Post by BIGFANBOY on Feb 8, 2008 6:51:11 GMT -5
VINCE VAUGHN'S WILD WEST COMEDY SHOW
Review by Gary Dean Murray
Vince Vaughn is arguably on of the best comic actors working today. Some of his hits have been Old School, Swingers, Fred Claus, and Wedding Crashers. Through these films he has established this wisecracking sidekick persona. While his supporting roles have come across better than his leading ones, he still manages to keep in the spotlight both on and off screen.
His newest film is a digital video documentary and has the longest title of 2008: Vince Vaughn’s Wild West Comedy Show: 30 Days and 30 Nights – Hollywood to the Heartland.
Patterned after the idea of Wild Bill Cody’s Wild West shows of magnitude from over a century ago, the idea here is to bring a crazy assortment of stand-ups and comic actors together to entertain in the Heartland. The show is a barnstorming one, where they are setting out in busses and do 30 different shows, in 30 different cities, on 30 consecutive nights.
Some of the people they meet along the way get into the act. In Bakersville, they are introduced to Buck Owens and Vince seems star-struck at the encounter. That night, the troop has Dwight Yokum on stage, performing. Vince and Dwight do a duet of a Buck Owens tune. LA actors get into the act, doing sketch comedy on stage, some just show up for a single show and others take on the entire 30 days. There are celebrities such as director Taylor Hackford interviewed and in the crowd.
But the main thrust of the entire film is the evolution of the four stand-up comics (all from the Comedy Store in LA) as they attempt the biggest hell gig of all time. The comics are Ahmed Ahmed, John Caparulo, Bret Ernst and Sebastian Maniscalco. They all go through something between comedy boot camp and comedy hell. They bravely set out to do these 30 shows in 30 nights in the summer of 2005, traveling over 6,000 miles on custom buses.
But things don’t go as planned—Katrina. The storm takes them away from their intended itinerary. They do two shows in Dallas just to keep the one a day pace.
Out of the four main performers I have to give the biggest props to John Caparulo. With his wicked smirk and child-like frame, he comes across more like the bad kid in junior high who knew all the words to every Richard Pryor recording. There is this ease he projects on stage as if the audience were a bunch of his closest buddies and he was just messing around. His stand-up is Americana and he runs by the spoken adage of “Know yourself and be honest of who you are.”
Ahmed Ahmed is an Egyptian comic, a first generation immigrant. And while his act does come off as the most polished, it is more one-note than the other performers. He makes the Middle Eastern experience a universal one.

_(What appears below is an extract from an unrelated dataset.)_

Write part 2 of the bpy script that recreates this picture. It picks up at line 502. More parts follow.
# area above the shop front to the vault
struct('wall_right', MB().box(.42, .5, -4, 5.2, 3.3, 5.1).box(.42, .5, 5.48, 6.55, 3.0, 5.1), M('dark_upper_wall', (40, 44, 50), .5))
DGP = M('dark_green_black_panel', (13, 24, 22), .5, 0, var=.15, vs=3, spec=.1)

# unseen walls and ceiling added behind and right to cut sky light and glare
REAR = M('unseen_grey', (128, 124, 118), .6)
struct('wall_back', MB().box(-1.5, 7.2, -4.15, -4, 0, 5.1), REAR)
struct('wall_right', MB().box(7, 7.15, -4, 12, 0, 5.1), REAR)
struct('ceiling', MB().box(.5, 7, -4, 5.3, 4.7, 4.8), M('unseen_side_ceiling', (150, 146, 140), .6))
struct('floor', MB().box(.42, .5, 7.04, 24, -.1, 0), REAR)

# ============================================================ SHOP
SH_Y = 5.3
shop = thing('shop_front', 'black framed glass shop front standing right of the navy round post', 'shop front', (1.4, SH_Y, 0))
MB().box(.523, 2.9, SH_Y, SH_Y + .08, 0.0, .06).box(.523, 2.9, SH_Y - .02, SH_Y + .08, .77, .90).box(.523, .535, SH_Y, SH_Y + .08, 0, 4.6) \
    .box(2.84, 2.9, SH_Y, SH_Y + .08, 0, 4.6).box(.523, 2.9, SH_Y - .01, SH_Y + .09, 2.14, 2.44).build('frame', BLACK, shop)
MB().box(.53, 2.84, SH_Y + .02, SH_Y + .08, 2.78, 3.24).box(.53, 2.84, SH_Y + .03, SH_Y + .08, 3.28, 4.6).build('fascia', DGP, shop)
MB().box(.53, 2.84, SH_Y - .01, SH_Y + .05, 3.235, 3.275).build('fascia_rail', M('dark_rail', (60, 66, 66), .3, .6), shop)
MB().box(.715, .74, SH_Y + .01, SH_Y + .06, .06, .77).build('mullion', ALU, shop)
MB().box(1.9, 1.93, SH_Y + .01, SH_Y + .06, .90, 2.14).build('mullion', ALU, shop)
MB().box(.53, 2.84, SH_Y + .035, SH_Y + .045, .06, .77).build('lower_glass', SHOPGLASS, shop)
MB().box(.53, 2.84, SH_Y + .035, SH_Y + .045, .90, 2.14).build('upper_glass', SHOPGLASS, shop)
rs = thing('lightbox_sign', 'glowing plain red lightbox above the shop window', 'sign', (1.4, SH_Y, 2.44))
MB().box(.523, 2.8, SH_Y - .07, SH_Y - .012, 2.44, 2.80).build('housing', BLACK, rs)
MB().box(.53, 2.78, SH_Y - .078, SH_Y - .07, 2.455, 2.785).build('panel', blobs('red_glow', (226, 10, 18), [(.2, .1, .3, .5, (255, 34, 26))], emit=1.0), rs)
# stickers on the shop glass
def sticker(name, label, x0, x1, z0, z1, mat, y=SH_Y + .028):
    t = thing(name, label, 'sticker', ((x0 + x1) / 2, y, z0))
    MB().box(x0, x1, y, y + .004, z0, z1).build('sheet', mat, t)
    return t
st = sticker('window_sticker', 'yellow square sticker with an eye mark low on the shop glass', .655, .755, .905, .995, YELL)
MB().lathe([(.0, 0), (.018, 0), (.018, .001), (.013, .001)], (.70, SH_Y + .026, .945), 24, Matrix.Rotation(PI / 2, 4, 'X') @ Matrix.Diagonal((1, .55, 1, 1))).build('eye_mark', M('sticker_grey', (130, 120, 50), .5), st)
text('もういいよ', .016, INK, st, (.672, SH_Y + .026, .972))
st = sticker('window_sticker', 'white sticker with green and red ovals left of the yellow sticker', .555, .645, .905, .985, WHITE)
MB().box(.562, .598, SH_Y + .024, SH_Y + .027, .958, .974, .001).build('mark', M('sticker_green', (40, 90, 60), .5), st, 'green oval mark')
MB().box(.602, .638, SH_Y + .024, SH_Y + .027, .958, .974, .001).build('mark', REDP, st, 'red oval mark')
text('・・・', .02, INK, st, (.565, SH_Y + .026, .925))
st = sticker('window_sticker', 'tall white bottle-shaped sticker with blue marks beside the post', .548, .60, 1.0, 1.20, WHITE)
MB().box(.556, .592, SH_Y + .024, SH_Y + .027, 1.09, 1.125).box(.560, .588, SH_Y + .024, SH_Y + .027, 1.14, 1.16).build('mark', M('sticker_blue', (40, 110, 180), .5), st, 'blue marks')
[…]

There are some moments that change these comics. When they are asked to go and pass out tickets to a trailer camp full of Katrina evacuees, they are griping and pouting. These four self involved individuals are in foul moods because they have to get up and meet the masses. But when they arrive and see just how bad the people are living and how grateful the evacuees are for the opportunity to see a comedy show, just to forget about life for awhile, it becomes a humbling experience. Comics speak from insecurity but the scenes from the victims show these guys exactly how small and petty their insecurities are in the real world.
I found the film to drag along as they go from city to city. There should have been more on-stage antics and less of all the physical events of the tour. I actually would like to have seen the sets of the comics as well as the set of Vince Vaughn who is supposedly a stand-up comic. We don’t have to see something from every place on the tour. We know where they are going and don’t have to have every dot connected along the way.
Vince Vaughn’s Wild West Comedy Show: 30 Days and 30 Nights – Hollywood to the Heartland is an interesting document of a time and a place but it is not as funny as one would expect. But, I would like to see this become a series with different performers going through the paces of such a tour.